Adam Zagajewski from www.poetryinternationalweb.net, 2008

Here again is the shared language of these Polish poets. There is Symborska’s laughter! But not without the broken whisper, the grief:

Grayness and monotony remain; grief
the finest elegy can’t heal.
But perhaps there are things hidden from us,
in which sorrow and enthusiasm mix
non-stop, on a daily basis, like the dawn’s birth
above the seashore, no, wait,
like the laughter of those little altar boys
in white vestments, on the corner of St. John and Mark,
remember?

And there again are the children and that sublime one word last line: remember. Do we remember that laughter? Do we. And why not? Why not remember our own child-like laughter and perhaps we will be filled with unendng rapture. To regain our beginner’s heart and mind. And with that mind to have what Zagajewski calls a forbearance for our cruel, comic and imperfect world.

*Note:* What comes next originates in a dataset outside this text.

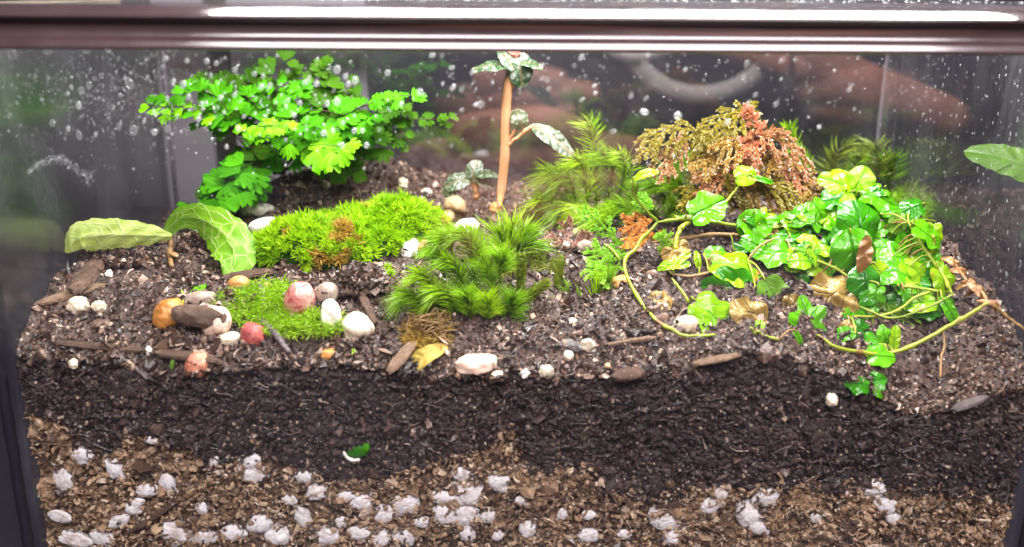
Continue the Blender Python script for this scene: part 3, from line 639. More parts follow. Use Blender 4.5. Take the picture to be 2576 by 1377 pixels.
for (x0, y0, x1, y1, st, tw, bx, sd, lab) in PEB:
    cx, cy = (x0 + x1) / 2, (y0 + y1) / 2
    g_ = G(cx, y1 - (y1 - y0) * .12); k = upx(g_)
    rx, rz = (x1 - x0) / 2 * k * .96, (y1 - y0) / 2 * k * .96; ry = .75 * (rx * rz) ** .5 + .08
    c = P(cx, cy, g_[1] + ry * .35)
    mb = MB(); lump_mesh(mb, c, A(rx, ry, rz), (PITCH * -.6, tw * .55, random.uniform(-.3, .3)), .085, 1.0, sd, 4, bx, .014)
    tag(mb.build('pebble', ST[st]), lab, 'pebble', 'pebbles on the soil')
    m = 46; a_ = rng.uniform(0, 6.28, m); q = np.stack([c[0] + rx * 1.02 * np.cos(a_) * rng.uniform(.85, 1.15, m), c[1] + ry * 1.0 * np.sin(a_) * rng.uniform(.85, 1.15, m) - .03, np.zeros(m)], -1); q[:, 2] = np.maximum(HD(q[:, 0], q[:, 1]) + .05, c[2] - rz * rng.uniform(.55, 1.0, m))
    crumbs(DIRT, q, np.exp(rng.normal(-3.0, .4, m)).clip(.025, .09), .5, .35)
tag(DIRT.build('soil_crumbs', M['crumb'], smooth=False), 'soil crumbs banked up round the feet of the pebbles', 'soil', kind='stuff')

GRIT = [(200, 768, 26, 'cream', 'cream perlite lump on the soil below the left bark stick'), (250, 771, 20, 'cream', 'smaller cream perlite lump right of the one below the bark stick'), (1479, 871, 20, 'cream', 'cream perlite lump standing alone on the front soil, right of centre'), (1432, 896, 14, 'cream', 'small cream bit left of the vine, below the lone cream lump'),
        (1376, 935, 22, 'cream', 'knobbly cream root bit beside the front glass, right of the pale pink pebble'), (186, 915, 15, 'cream', 'cream bit beside the front glass near the left end'), (376, 883, 12, 'white', 'small whitish bit left of the coral red pebble'), (1440, 814, 13, 'cream', 'tiny cream bit below the low green moss'),
        (2092, 1004, 18, 'cream', 'cream bit left of the lobed leaf on the front soil'), (330, 840, 9, 'white', 'very small white bit left of the rusty orange pebble'), (432, 790, 9, 'cream', 'very small cream bit above the rusty orange pebble'), (1492, 880, 9, 'white', 'small white bit beside the lone cream lump'),
        (1530, 925, 13, 'tan', 'tan bit beside the front glass below the vine'), (1015, 460, 15, 'cream', 'cream bit on the dark soil mound behind the moss cushion'), (1320, 940, 14, 'white', 'whitish bit between the pale pink pebble and the root bit'), (275, 690, 12, 'white', 'pale bit leaning on the left bark piece')]
for i, (px, py, r, st, lab) in enumerate(GRIT):
    p = G(px, py + r * .5); k = upx(p); mb = MB()
    lump_mesh(mb, p + A(0, 0, r * k * .45), A(r, r * .8, r * .85) * k, (.2, i * .7, i), .12, 1.8, 70 + i, 3, .95, .05)
    tag(mb.build('perlite', ST[st]), lab, 'perlite', 'pale perlite bits on the soil')

# ------------------------------------------------------------------ twigs, bark, clods
def stick(name, mat, pts, r, label, cat, bump=.14, n=30, flat=None, lift=0.17):
    c = cr([P(a, b, .14 if y == .12 else (G(a, b)[1] if y is None else min(y, G(a, b)[1])) - lift * 1.6) for a, b, y in pts], n)
    if r >= 11 and name == 'bark_piece':
        d = c[-1] - c[0]; L = np.linalg.norm(d); d = nrm(d); nn = nrm(A(0, -.5, 1) - d * (A(0, -.5, 1) @ d)); sd_ = np.cross(nn, d); V, F = ICO[4]; V = np.sign(V) * np.abs(V) ** .75; V = V / np.abs(V).max()
        V = V * (1 + lowfreq(V * A(.8, 2, 2), .07, 1.3, len(ORG)) + lowfreq(V * A(1, 5, 5), .025, 2.2, len(ORG)))[:, None]; w_ = r * upx(c[0]); mb = MB()
        mb.add(c[n // 2] + V[:, :1] * L * .5 * d + V[:, 1:2] * w_ * sd_ + V[:, 2:] * w_ * .5 * nn, F, 0, V[:, :2] * A(.6, .6) + 3); return tag(mb.build(name, M[mat]), label, cat)
    rr = r * upx(c[0]); prof = np.sin(np.linspace(.25, np.pi - .25, n)) ** .35 * rr * (1 + .22 * vnoise(np.linspace(0, 6, n), np.full(n, 3.3 * len(ORG)), 1.0))
    mb = MB(); tube(mb, c, prof, 9, bump=bump); return tag(mb.build(name, M[mat]), label, cat)
stick('twig', 'bark', [(880, 680, 4.4), (905, 735, 3.5), (925, 775, 2.9), (945, 815, 2.3)], 12, 'dark brown twig leaning from the soil clod down past the round pink pebble', 'twig')
stick('twig', 'bark_grey', [(654, 716, 3.9), (662, 755, 3.3), (672, 788, 2.9)], 9, 'grey weathered twig standing in the creeping moss', 'twig')
stick('twig', 'bark_grey', [(652, 800, 2.6), (690, 838, 2.0), (728, 888, 1.2)], 9, 'dark grey twig sloping behind the brick red pebble', 'twig')
stick('bark_piece', 'bark', [(252, 640, None), (222, 690, None), (195, 722, None)], 24, 'dark brown bark piece leaning below the pale left leaf', 'bark')
stick('bark_piece', 'bark_tan', [(252, 708, None), (185, 738, None), (82, 757, None)], 15, 'tan bark stick pointing at the left pane', 'bark')
stick('bark_piece', 'bark', [(150, 858, None), (250, 872, None), (370, 880, None)], 11, 'long thin bark strip lying on the front left soil', 'bark')
stick('bark_piece', 'bark', [(400, 885, None), (470, 897, None), (560, 905, None)], 16, 'dark bark strip lying below the coral red pebble', 'bark')
stick('bark_piece', 'bark_tan', [(1755, 915, None), (1800, 905, None), (1870, 893, None)], 11, 'reddish tan wood splinter on the front soil right of centre', 'bark')
stick('bark_piece', 'bark_tan', [(1530, 868, None), (1590, 858, None), (1650, 850, None)], 7, 'thin tan wood splinter under the vine', 'bark')
stick('bark_piece', 'bark_tan', [(985, 940, .7), (1010, 900, 1.2), (1045, 865, 1.8)], 16, 'pinkish tan wood splinter left of the yellow leaf', 'bark')
stick('bark_piece', 'bark_grey', [(2395, 1030, None), (2440, 1015, None), (2480, 995, None)], 11, 'greyish root bit in the lit soil at the right front', 'bark')
stick('bark_piece', 'bark', [(1550, 950, None), (1580, 940, None), (1630, 935, None)], 19, 'flat dark bark flake against the front glass right of centre', 'bark')
stick('bark_piece', 'bark', [(560, 690, None), (620, 690, None), (690, 672, None)], 13, 'dark bark strip under the left front edge of the moss cushion', 'bark')
stick('stick_fragment', 'bark', [(1648, 1275, .12), (1700, 1268, .12), (1745, 1258, .12)], 8, 'dark stick lying on the wide perlite lump behind the glass', 'stick')
stick('stick_fragment', 'bark', [(320, 1340, .12), (380, 1305, .12), (450, 1255, .12)], 9, 'dark slanting stick in the coir at the lower left', 'stick')
mb = MB(); g_ = G(512, 828); k = upx(g_)      # bark chip lying over the pebbles
lump_mesh(mb, P(503, 796, g_[1] - .25), A(64, 30, 27) * k, (-.2, -.18 * -1, .15), .07, 1.2, 91, 4, .8, .02); tag(mb.build('bark_chip', M['bark']), 'dark brown fibrous bark chip lying across the rusty orange and peach pebbles', 'bark')
def clod(px, py, rx, rz, n, label, seed, Y=None, depth=.7, mat='crumb'):
    p = G(px, py + rz * .6); k = upx(p); c = P(px, py, p[1] + .3 if Y is None else Y); mb = MB()
    u = nrm(rng.normal(size=(n, 3))) * (rng.uniform(.0, 1.0, (n, 1)) ** .4); u[:, 2] = np.abs(u[:, 2]) * 1.1 - .25
    crumbs(mb, c + u * A(rx, (rx * rz) ** .5 * depth, rz) * k, np.exp(rng.normal(-2.75, .4, n)).clip(.03, .15), .5, .3)
    return tag(mb.build('soil_clod', M[mat], smooth=False), label, 'soil clod')
clod(905, 715, 75, 62, 2200, 'ragged clod of dark soil in front of the moss cushion', 3)
clod(830, 470, 165, 55, 3600, 'heaped mound of dark soil at the foot of the fern', 4, Y=11.6)
clod(520, 620, 80, 45, 1800, 'dark soil hump in the shade of the curved net-veined leaf', 5, depth=.6)
clod(300, 650, 105, 40, 2200, 'dark soil hump under the pale net-veined leaf', 6, depth=.6)

# ------------------------------------------------------------------ mosses
TM = {}
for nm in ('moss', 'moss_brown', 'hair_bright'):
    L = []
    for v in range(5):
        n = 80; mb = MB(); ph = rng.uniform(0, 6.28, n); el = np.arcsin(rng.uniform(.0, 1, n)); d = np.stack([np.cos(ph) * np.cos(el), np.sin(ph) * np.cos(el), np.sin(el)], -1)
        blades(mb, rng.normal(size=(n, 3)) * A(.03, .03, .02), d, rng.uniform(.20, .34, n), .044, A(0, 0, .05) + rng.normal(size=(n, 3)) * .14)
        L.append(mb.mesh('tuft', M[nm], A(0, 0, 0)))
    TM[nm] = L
def tuft(name, mkey, p, nn, sc, parent):
    o = link(name, random.choice(TM[mkey]), p, parent)
    q = Vector(nn).to_track_quat('Z', 'Y'); o.rotation_mode = 'QUATERNION'; o.rotation_quaternion = q @ Matrix.Rotation(random.uniform(0, 6.28), 3, 'Z').to_quaternion()
    o.scale = (sc, sc, sc); return o
# cushion: two overlapping low domes with their own tufts
DOM = []
for (px, py0, py1, wpx, htop) in [(755, 600, 690, 125, 528), (880, 545, 655, 125, 508), (1000, 535, 655, 120, 485), (690, 620, 680, 66, 562), (1080, 580, 640, 62, 548), (845, 600, 690, 90, 545), (940, 600, 670, 95, 540), (985, 510, 600, 60, 482)]:
    f = G(px, py1 - 18); k = upx(f); rx = wpx * k; ry = rx * .85; c = f + A(0, ry * .9, 0); c[2] = float(H(c[0], c[1]))
    top_ = P(px, htop + 18, c[1] + ry * .1)[2]; DOM.append((c, rx, ry, max(.35, top_ - c[2])))
def domez(x, y):
    z = -9.0
    for c, rx, ry, h in DOM:
        q = 1 - ((x - c[0]) / rx) ** 2 - ((y - c[1]) / ry) ** 2
        if q > 0: z = max(z, c[2] + (h - .12) * q ** .55 + .16 * float(vnoise(x, y, .6)))
    return z
c0 = DOM[1][0]
cush = empty('moss_cushion', c0, 'bright lime green moss cushion of starry tufts, wide low mound left of centre', 'moss')
mb = MB()
for i, (c, rx, ry, h) in enumerate(DOM): lump_mesh(mb, c, A(rx * .93, ry * .93, h * .9), (0, 0, 0), .04, 1, i, 3)
mb.build('moss_bed', M['moss'], cush)
pts = []; tries = 0
while len(pts) < 300 and tries < 60000:
    tries += 1; c, rx, ry, h = random.choice(DOM); x = c[0] + random.uniform(-1, 1) * rx; y = c[1] + random.uniform(-1, .55) * ry; z = domez(x, y)
    if z < -5: continue
    p = A(x, y, z); dmin = .27 if tries < 20000 else .2
    if all(np.sum((p - q) ** 2) > dmin ** 2 for q in pts[-400:]): pts.append(p)
for p in pts:
    e = .05; zx, zy = domez(p[0] + e, p[1]), domez(p[0], p[1] + e)
    nn = nrm(A(-(zx - p[2]) / e if zx > -5 else .8, -(zy - p[2]) / e if zy > -5 else -.8, 1.0).clip(-2, 2) + rng.normal(size=3) * .22)
    q = (p - CAM); dd = q @ FWD; sx = CX + FPX * (q @ RIGHT) / dd; sy = CY - FPX * (q @ UP) / dd
    brown = ((sx - 862) / 20) ** 2 + ((sy - 585) / 32) ** 2 < 1 or ((sx - 838) / 48) ** 2 + ((sy - 650) / 22) ** 2 < 1
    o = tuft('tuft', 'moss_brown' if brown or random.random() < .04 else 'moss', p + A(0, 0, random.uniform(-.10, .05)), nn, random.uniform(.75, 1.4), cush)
    if brown: o['label'] = 'dry golden brown tuft'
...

Here is a “big” little poem that tries to capture the ineffable, tries to say the unsayable:

Where The Breath Is

She stands alone onstage
and has no instrument.

She lays her palms upon her breast,
where the breath is born
and where it dies.

The palms do not sing,
nor does the breast.

What sings is what stays silent.

Adam Zagajewski from New and Selected Poems

What sings is what stays silent.
Yes.

And finally, an excerpt from the poem Kierkegaard on Hegel:

….We live in longing. In our dreams,
locks and bolts open up. Who didn’t find shelter
in the huge looks to the small. God
is the smallest poppy seed in the world,
bursting with greatness.

Right now in our garden, here outside Duncanon Vancouver Island, poppies are making a riot of colour. So present. Transformative, bursting with greatness. But soon, too soon, in a flash they will be gone to green. Then brown and finally the long, darker brown of earth in a long, wet winter. But even then I remember.  Zagajewski reminds me I must remember.